Well, the a**holes like me who saved their money, with the vain hope that i would be able to use the value received for work performed in the past (my pay from a few years ago) to purchase goods and services in the future (now and in the next few years) was incredibly naive.

So far, it has seemed to be a silent tax (to the masses anyways). Not that many people are ranting about it in wild gesticulations and maniacal tirades (with a few notable exceptions). And yet, it seems that maybe...just maybe...the North American populace isn't just a bunch of greedy, stupid, undisciplined children (who want it "NOW") :)

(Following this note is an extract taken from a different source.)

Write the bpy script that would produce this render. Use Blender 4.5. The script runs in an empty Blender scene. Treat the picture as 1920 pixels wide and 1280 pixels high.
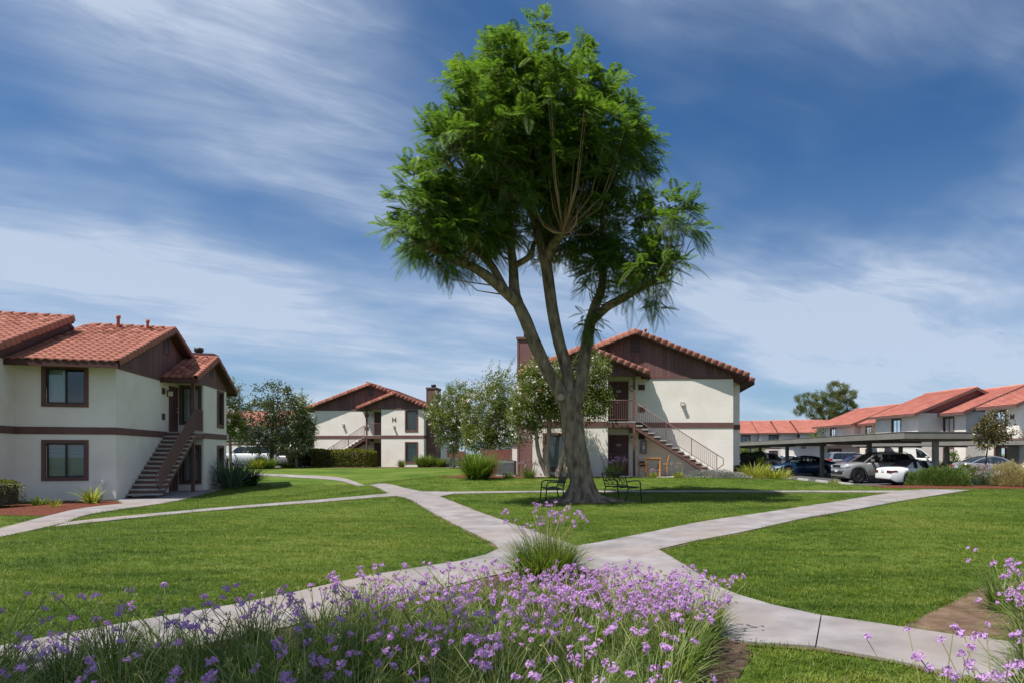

Perhaps, in consuming like there is no tomorrow (negative savings rate), they are voting with their wallets. Why put off what will give you 10 minutes of consumerism pleasure to hold paper that is sure to bring even less pleasure a year or two from now.

As a side note, something I haven't blogged about a lot, but one of the reasons I moved to South America. I think food inflation, especially in meat, is getting ready to take off. Feed grains are getting scarce as the developing world starts eating more and more meat. When the meat producers' hedges come off (the only thing in my opinion that has allowed soy, wheat, corn, etc prices to SOAR while keeping meat prices in check), it could get ugly fast.

It will be interesting to see if the meat prices soaring will be blamed on a weather event, ethanol subsidies, greedy oil companies, war, population growth, or irresponsible creation of cash and credit. I guess it depends on whatever sells the most advertising time.

ciao ("chow" -- food inflation is goin to get worse)
fuBarrio

1 comment:

fuBarrio said...

oh yeah...

i forgot to mention this, but the btu to btu equivalent of nat gas to crude oil right now is about 2X what it "should" be if the two commodities were freely convertible across all uses, consumer and industrial.

They aren't.

There are lots of reasons that crude trades at higher than the 6x (rough) equiv of what a strict btu to btu conversion should dictate. However, when it gets this extreme, it *can* signal the potential for there to be pressure on one commodity or the other (nat gas up or crude oil down) in the intermediate term.

my (big oil) energy play has been COP (Conoco Philips) for years and has a pretty healthy mix of both (nat gas and crude) however, it also has a geopolitical risk profile that gives me ulcers when the position is too big -- so i'm forced to keep it quite small.